Task
Every entry below should be repeated exactly; the pictures should not.

Material provided
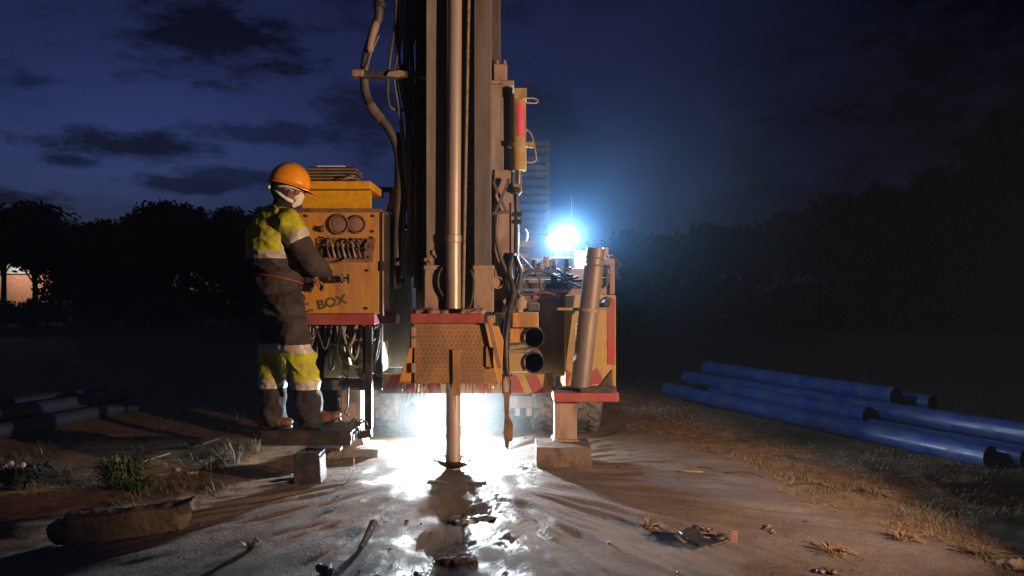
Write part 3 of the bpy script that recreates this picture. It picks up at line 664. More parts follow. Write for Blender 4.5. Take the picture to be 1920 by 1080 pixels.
# throttle rod with its handles
b = MB(); b.tube([P(577, 531, D-.10), P(620, 525, D-.10), P(655, 521, D-.10)], .0055, 8); thr = b.build('throttle_rod', BLACK, cbo, smooth=180)
b = MB()
for x in (640, 652): b.pbox(x-1.8, 513, x+1.8, 531, D-.115, .03)
b.pbox(640, 519, 652, 523, D-.115, .03); b.build('rod_grip', BLACK, thr, bevel=.002)
b = MB(); b.tube([P(577, 516, D-.1), P(589, 517, D-.1), P(588, 532, D-.1), P(577, 533, D-.1), P(577, 516, D-.1)], .007, 6); b.tube([P(588, 533, D-.1), P(580, 549, D-.1)], [.012, .009], 8); b.build('rod_grip', BLACK, thr)
b = MB()
for x in (584, 646): b.cyl(P(x, 526, D-.1), P(x, 526, D+.002), .006, n=8)
b.build('rod_support', RUST, thr)
def text_mesh(body, size, depth=.001):
    cu = bpy.data.curves.new('t', 'FONT'); cu.body = body; cu.size = size; cu.extrude = depth; cu.align_x = 'CENTER'; cu.align_y = 'CENTER'; cu.offset = .003
    o = bpy.data.objects.new('t', cu); col.objects.link(o); dg = bpy.context.evaluated_depsgraph_get(); dg.update()
    me = bpy.data.meshes.new_from_object(o.evaluated_get(dg)); bpy.data.objects.remove(o); return me
me = text_mesh('C. BOX', .092); me.transform(Matrix.Translation(P(606, 571, D-.002)) @ Matrix.Rotation(R(13), 4, 'Y').inverted() @ Matrix.Rotation(R(90), 4, 'X') @ Matrix.Scale(1.12, 4, (1, 0, 0)))
link_mesh('stencil_lettering', me, LETTER, cbo)

# frame, hoses and tank under the control box
b = MB(); b.pbox(560, 713, 716, 732, 5.55, .08); b.pbox(700, 608, 716, 713, 5.62, .06); b.pbox(560, 608, 568, 713, 5.62, .06); fb = b.build('lower_frame', MAST_D, rig, bevel=.004)
b = MB(); b.pprism([(608, 668), (626, 648), (640, 643), (640, 709), (604, 709)], 5.72, .4); b.pbox(640, 690, 690, 709, 5.74, .3); b.pbox(688, 640, 716, 700, 5.72, .3); b.build('cream_tank', CREAM, fb, bevel=.02)
rr = random.Random(11)
for k in range(24):
    x0 = 580+rr.random()*125; x1 = x0+rr.uniform(-70, 70); x1 = max(572, min(712, x1)); dp = 5.46+rr.random()*.2
    yb = rr.uniform(632, 688)
    pts = [P(x0, 609, dp), P(x0+(x1-x0)*.12, 628, dp-.02), P((x0+x1)/2, yb, dp-.05), P(x1, yb-rr.uniform(5, 35), dp-.02), P(x1+rr.uniform(-8, 8), 612, dp+.03)]
    b = MB(); b.tube(curve(pts), rr.choice((.006, .007, .009, .011)), 10); b.build('hydraulic_hose', GREYHOSE if k % 4 else DHOSE, fb, smooth=180)
for pts, r in ((((665, 612), (668, 660), (672, 700), (684, 712)), .011), (((712, 612), (706, 650), (700, 690), (712, 705)), .014), (((690, 640), (676, 650), (671, 680), (682, 708)), .018)):
    b = MB(); b.tube(curve([P(x, y, 5.5) for x, y in pts]), r, 10); b.build('hydraulic_hose', GREYHOSE, fb, smooth=180)
r_ = random.Random(8)
for k in range(18):
    b = MB(); p = P(r_.uniform(575, 712), r_.uniform(611, 640), 5.6); b.cyl(p, p+Vector((r_.uniform(-.03, .03), r_.uniform(-.05, 0), -r_.uniform(.02, .06))), r_.uniform(.012, .02), n=8); b.build('hose_fitting', STEEL, fb, smooth=40)
b = MB(); b.tube(curve([P(637, 625, 5.38), P(632, 655, 5.38), P(640, 695, 5.38), P(652, 712, 5.38), P(652, 760, 5.38), P(646, 772, 5.38), P(653, 780, 5.38)]), .005, 6); b.tube([P(653, 640, 5.38), P(652, 712, 5.38)], .004, 6); b.build('thin_cable', BLACK, fb, smooth=180)
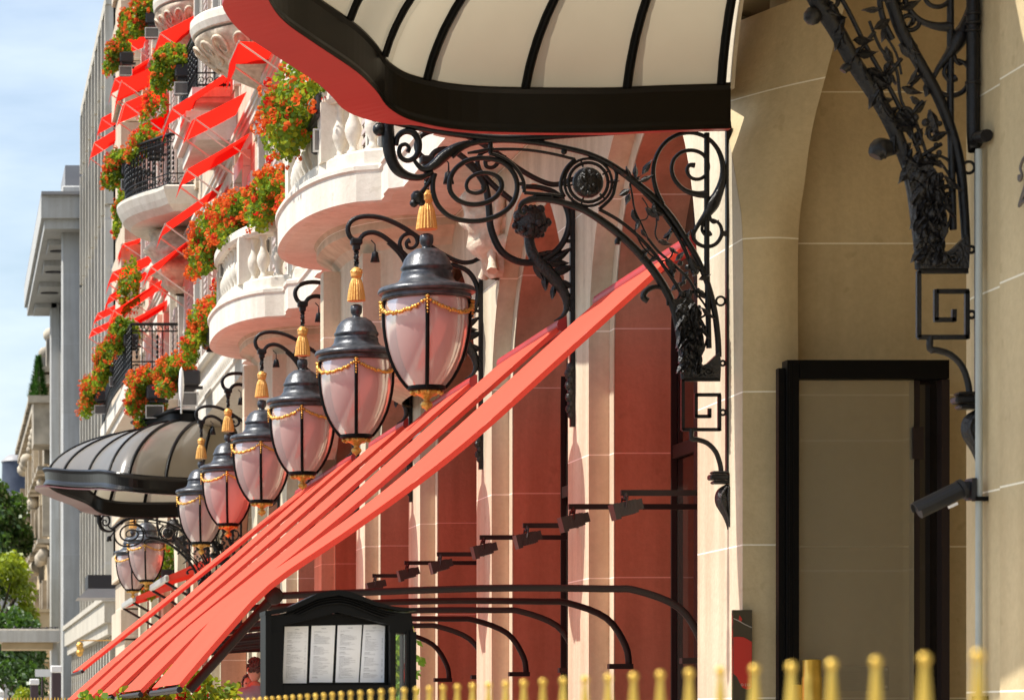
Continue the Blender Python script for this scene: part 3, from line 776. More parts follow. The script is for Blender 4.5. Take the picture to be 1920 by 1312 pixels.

Finished task
Write part 3 of the bpy script that recreates this picture. It picks up at line 664. More parts follow. Write for Blender 4.5. Take the picture to be 1920 by 1080 pixels.
# throttle rod with its handles
b = MB(); b.tube([P(577, 531, D-.10), P(620, 525, D-.10), P(655, 521, D-.10)], .0055, 8); thr = b.build('throttle_rod', BLACK, cbo, smooth=180)
b = MB()
for x in (640, 652): b.pbox(x-1.8, 513, x+1.8, 531, D-.115, .03)
b.pbox(640, 519, 652, 523, D-.115, .03); b.build('rod_grip', BLACK, thr, bevel=.002)
b = MB(); b.tube([P(577, 516, D-.1), P(589, 517, D-.1), P(588, 532, D-.1), P(577, 533, D-.1), P(577, 516, D-.1)], .007, 6); b.tube([P(588, 533, D-.1), P(580, 549, D-.1)], [.012, .009], 8); b.build('rod_grip', BLACK, thr)
b = MB()
for x in (584, 646): b.cyl(P(x, 526, D-.1), P(x, 526, D+.002), .006, n=8)
b.build('rod_support', RUST, thr)
def text_mesh(body, size, depth=.001):
    cu = bpy.data.curves.new('t', 'FONT'); cu.body = body; cu.size = size; cu.extrude = depth; cu.align_x = 'CENTER'; cu.align_y = 'CENTER'; cu.offset = .003
    o = bpy.data.objects.new('t', cu); col.objects.link(o); dg = bpy.context.evaluated_depsgraph_get(); dg.update()
    me = bpy.data.meshes.new_from_object(o.evaluated_get(dg)); bpy.data.objects.remove(o); return me
me = text_mesh('C. BOX', .092); me.transform(Matrix.Translation(P(606, 571, D-.002)) @ Matrix.Rotation(R(13), 4, 'Y').inverted() @ Matrix.Rotation(R(90), 4, 'X') @ Matrix.Scale(1.12, 4, (1, 0, 0)))
link_mesh('stencil_lettering', me, LETTER, cbo)

# frame, hoses and tank under the control box
b = MB(); b.pbox(560, 713, 716, 732, 5.55, .08); b.pbox(700, 608, 716, 713, 5.62, .06); b.pbox(560, 608, 568, 713, 5.62, .06); fb = b.build('lower_frame', MAST_D, rig, bevel=.004)
b = MB(); b.pprism([(608, 668), (626, 648), (640, 643), (640, 709), (604, 709)], 5.72, .4); b.pbox(640, 690, 690, 709, 5.74, .3); b.pbox(688, 640, 716, 700, 5.72, .3); b.build('cream_tank', CREAM, fb, bevel=.02)
rr = random.Random(11)
for k in range(24):
    x0 = 580+rr.random()*125; x1 = x0+rr.uniform(-70, 70); x1 = max(572, min(712, x1)); dp = 5.46+rr.random()*.2
    yb = rr.uniform(632, 688)
    pts = [P(x0, 609, dp), P(x0+(x1-x0)*.12, 628, dp-.02), P((x0+x1)/2, yb, dp-.05), P(x1, yb-rr.uniform(5, 35), dp-.02), P(x1+rr.uniform(-8, 8), 612, dp+.03)]
    b = MB(); b.tube(curve(pts), rr.choice((.006, .007, .009, .011)), 10); b.build('hydraulic_hose', GREYHOSE if k % 4 else DHOSE, fb, smooth=180)
for pts, r in ((((665, 612), (668, 660), (672, 700), (684, 712)), .011), (((712, 612), (706, 650), (700, 690), (712, 705)), .014), (((690, 640), (676, 650), (671, 680), (682, 708)), .018)):
    b = MB(); b.tube(curve([P(x, y, 5.5) for x, y in pts]), r, 10); b.build('hydraulic_hose', GREYHOSE, fb, smooth=180)
r_ = random.Random(8)
for k in range(18):
    b = MB(); p = P(r_.uniform(575, 712), r_.uniform(611, 640), 5.6); b.cyl(p, p+Vector((r_.uniform(-.03, .03), r_.uniform(-.05, 0), -r_.uniform(.02, .06))), r_.uniform(.012, .02), n=8); b.build('hose_fitting', STEEL, fb, smooth=40)
b = MB(); b.tube(curve([P(637, 625, 5.38), P(632, 655, 5.38), P(640, 695, 5.38), P(652, 712, 5.38), P(652, 760, 5.38), P(646, 772, 5.38), P(653, 780, 5.38)]), .005, 6); b.tube([P(653, 640, 5.38), P(652, 712, 5.38)], .004, 6); b.build('thin_cable', BLACK, fb, smooth=180)
Continue the Blender Python script for this scene: part 3, from line 776. More parts follow. The script is for Blender 4.5. Take the picture to be 1920 by 1312 pixels.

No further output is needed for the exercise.